I have Apple hardware but it sucks for anything AI, buying it for that purpose is just extremely dumb, just like buying Macs for engineering CADs or things of the sort.

If you are buying Macs and it's not for media production related reasons you are doing something wrong.


> Apple defenders have some special sauce reasoning that makes no sense to anyone but them. Are you a boomer?

I continue to be in awe of the lengths some people will go just to fling insults and shake out some salt. We're, what, ten layers deep? With all the context above, the best you have to contribute to the discussion are baseless accusations and ageist insults?

Your finite time would have been better spent on literally anything else, than actively seeking out a comment just to throw subjective, unsubstantiated shade around. C'mon, be better.


Makes no mistake, it's not an insult.
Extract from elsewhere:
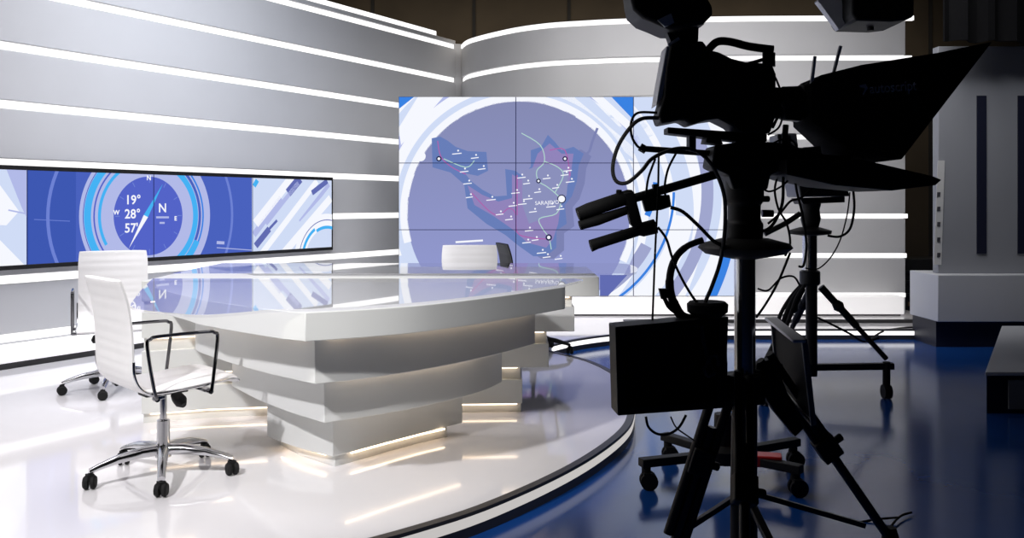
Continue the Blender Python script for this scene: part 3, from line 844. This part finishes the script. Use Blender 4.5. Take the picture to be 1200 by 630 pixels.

I'm saying that precisely because I have been there.

Apple is the master at creating desire and building narrative in their customers' mind about the many things their devices would allow them to do. It's very aspirational and in practice most of the Macs get used for things that could have been done with a much cheaper option.

It may not be obvious to you but it's somewhat funny seeing you rationalise all kinds of dreams of what this machine could potentially be when in practice the people who would really be working on the kind of stuff you are talking about don't even consider them viable for many good reasons.

It's not that those machines cannot potentially do it, it's just that they don't really fit the goal very well.

A lot like people buying Cybertruck to "haul" stuff when they are a lot more option that are just plain better and make a lot more economic/practical sense.

It's OK to desire the thing and be excited about it but it really doesn't serve anyone to rationalise it so hard, you are lying to yourself as much as everyone else, it's not healthy.

If that was not clear, people working on AI stuff professionally really don't have to deal with a Mac Studio, they have access to better stuff. If you want to get one personally to experiment/toy around it's ok but it's not going to be this amazing thing for AI.


10K doesn’t get you 512 GB of VRAM in Nvidia land.


indeed, it does not.

I am thinking that 7 A100's would be the lowest price for that, and that would be $80k with good discounts.